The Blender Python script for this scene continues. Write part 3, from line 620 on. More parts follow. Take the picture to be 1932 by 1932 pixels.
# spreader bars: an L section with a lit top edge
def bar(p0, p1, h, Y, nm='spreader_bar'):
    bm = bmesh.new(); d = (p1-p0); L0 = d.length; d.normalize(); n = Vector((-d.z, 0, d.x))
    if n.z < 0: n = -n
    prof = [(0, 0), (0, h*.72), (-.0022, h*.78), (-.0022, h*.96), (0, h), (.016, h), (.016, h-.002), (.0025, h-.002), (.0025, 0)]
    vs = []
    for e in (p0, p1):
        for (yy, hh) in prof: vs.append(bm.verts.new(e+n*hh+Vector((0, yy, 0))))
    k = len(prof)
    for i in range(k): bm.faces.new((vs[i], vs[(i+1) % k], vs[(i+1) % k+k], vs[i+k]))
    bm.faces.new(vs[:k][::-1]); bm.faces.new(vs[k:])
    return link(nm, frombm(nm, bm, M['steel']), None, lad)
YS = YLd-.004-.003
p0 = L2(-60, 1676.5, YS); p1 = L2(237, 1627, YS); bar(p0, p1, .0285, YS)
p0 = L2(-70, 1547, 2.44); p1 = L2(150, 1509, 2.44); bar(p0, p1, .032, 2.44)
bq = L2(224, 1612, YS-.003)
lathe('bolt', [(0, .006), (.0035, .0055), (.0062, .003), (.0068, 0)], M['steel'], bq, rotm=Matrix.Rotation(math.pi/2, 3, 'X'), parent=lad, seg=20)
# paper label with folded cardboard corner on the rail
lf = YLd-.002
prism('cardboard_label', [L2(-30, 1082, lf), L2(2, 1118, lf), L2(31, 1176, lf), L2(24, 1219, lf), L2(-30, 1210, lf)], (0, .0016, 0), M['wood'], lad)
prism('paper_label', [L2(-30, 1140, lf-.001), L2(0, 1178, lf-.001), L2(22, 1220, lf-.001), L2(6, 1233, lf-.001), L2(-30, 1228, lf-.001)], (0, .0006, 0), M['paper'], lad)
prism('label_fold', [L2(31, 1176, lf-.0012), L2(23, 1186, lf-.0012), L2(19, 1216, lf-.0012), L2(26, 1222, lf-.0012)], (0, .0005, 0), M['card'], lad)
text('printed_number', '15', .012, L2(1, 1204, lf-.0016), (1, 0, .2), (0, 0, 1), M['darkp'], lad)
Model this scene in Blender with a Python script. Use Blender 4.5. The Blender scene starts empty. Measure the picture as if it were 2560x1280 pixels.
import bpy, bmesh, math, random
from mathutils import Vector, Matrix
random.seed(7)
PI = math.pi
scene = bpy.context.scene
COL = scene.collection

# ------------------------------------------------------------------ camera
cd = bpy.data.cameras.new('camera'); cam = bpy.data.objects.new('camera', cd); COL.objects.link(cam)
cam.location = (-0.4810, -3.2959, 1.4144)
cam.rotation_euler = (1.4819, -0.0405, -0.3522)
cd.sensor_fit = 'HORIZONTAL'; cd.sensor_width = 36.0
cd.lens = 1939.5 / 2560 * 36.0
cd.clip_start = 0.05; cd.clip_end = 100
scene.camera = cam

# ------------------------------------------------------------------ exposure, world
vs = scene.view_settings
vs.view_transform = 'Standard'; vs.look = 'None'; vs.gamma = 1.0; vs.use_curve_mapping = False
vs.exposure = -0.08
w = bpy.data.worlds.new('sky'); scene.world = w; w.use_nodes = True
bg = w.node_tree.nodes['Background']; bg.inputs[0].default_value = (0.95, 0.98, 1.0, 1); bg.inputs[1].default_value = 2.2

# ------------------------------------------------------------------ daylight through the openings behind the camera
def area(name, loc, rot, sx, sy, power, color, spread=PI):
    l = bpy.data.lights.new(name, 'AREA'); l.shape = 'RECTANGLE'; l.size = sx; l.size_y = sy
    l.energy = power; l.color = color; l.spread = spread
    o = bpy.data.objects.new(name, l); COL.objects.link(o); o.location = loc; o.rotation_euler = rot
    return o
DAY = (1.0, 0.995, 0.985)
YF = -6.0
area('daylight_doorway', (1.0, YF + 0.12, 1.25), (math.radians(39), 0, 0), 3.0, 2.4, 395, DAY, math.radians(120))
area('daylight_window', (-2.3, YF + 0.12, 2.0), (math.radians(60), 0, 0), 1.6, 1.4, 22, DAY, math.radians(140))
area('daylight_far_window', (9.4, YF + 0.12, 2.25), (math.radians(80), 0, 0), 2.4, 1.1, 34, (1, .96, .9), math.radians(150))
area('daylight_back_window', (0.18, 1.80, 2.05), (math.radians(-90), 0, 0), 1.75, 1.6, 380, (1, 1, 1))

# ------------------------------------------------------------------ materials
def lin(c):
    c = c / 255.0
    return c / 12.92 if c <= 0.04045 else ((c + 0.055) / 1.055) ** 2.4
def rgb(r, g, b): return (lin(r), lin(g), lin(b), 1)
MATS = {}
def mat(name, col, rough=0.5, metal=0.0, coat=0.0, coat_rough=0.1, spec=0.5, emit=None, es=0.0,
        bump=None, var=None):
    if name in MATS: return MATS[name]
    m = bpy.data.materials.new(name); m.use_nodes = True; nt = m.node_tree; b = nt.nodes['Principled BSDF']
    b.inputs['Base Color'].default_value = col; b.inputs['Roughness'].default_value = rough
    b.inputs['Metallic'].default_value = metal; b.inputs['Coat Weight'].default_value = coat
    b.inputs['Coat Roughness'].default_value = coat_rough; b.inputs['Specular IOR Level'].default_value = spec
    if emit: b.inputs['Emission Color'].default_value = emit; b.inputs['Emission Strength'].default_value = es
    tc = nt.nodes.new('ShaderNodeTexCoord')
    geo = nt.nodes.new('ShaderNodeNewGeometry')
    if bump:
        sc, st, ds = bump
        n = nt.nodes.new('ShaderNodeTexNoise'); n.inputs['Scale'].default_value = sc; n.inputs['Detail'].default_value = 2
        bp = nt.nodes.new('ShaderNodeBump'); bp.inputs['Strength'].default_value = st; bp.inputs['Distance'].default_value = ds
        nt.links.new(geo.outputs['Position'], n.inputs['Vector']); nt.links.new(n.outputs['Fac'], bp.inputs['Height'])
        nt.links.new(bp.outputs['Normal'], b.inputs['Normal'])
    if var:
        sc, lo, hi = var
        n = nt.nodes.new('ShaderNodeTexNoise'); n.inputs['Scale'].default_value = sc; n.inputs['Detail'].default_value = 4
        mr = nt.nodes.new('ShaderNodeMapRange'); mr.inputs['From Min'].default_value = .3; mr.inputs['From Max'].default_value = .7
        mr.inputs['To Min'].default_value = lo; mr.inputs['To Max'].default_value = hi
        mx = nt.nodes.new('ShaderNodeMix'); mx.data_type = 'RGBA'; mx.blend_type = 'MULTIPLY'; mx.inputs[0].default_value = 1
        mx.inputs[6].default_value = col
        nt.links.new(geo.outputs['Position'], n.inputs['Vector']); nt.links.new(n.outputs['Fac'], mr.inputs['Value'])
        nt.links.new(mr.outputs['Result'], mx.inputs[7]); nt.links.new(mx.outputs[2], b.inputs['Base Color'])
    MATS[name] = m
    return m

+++

## Given exercise
Give back, word for word, only the lines above from the line holding "Model this scene" to the line holding "bg = w.node_tree.nodes['Background'];", both included.

## Task answer
Model this scene in Blender with a Python script. Use Blender 4.5. The Blender scene starts empty. Measure the picture as if it were 2560x1280 pixels.
import bpy, bmesh, math, random
from mathutils import Vector, Matrix
random.seed(7)
PI = math.pi
scene = bpy.context.scene
COL = scene.collection

# ------------------------------------------------------------------ camera
cd = bpy.data.cameras.new('camera'); cam = bpy.data.objects.new('camera', cd); COL.objects.link(cam)
cam.location = (-0.4810, -3.2959, 1.4144)
cam.rotation_euler = (1.4819, -0.0405, -0.3522)
cd.sensor_fit = 'HORIZONTAL'; cd.sensor_width = 36.0
cd.lens = 1939.5 / 2560 * 36.0
cd.clip_start = 0.05; cd.clip_end = 100
scene.camera = cam

# ------------------------------------------------------------------ exposure, world
vs = scene.view_settings
vs.view_transform = 'Standard'; vs.look = 'None'; vs.gamma = 1.0; vs.use_curve_mapping = False
vs.exposure = -0.08
w = bpy.data.worlds.new('sky'); scene.world = w; w.use_nodes = True
bg = w.node_tree.nodes['Background']; bg.inputs[0].default_value = (0.95, 0.98, 1.0, 1); bg.inputs[1].default_value = 2.2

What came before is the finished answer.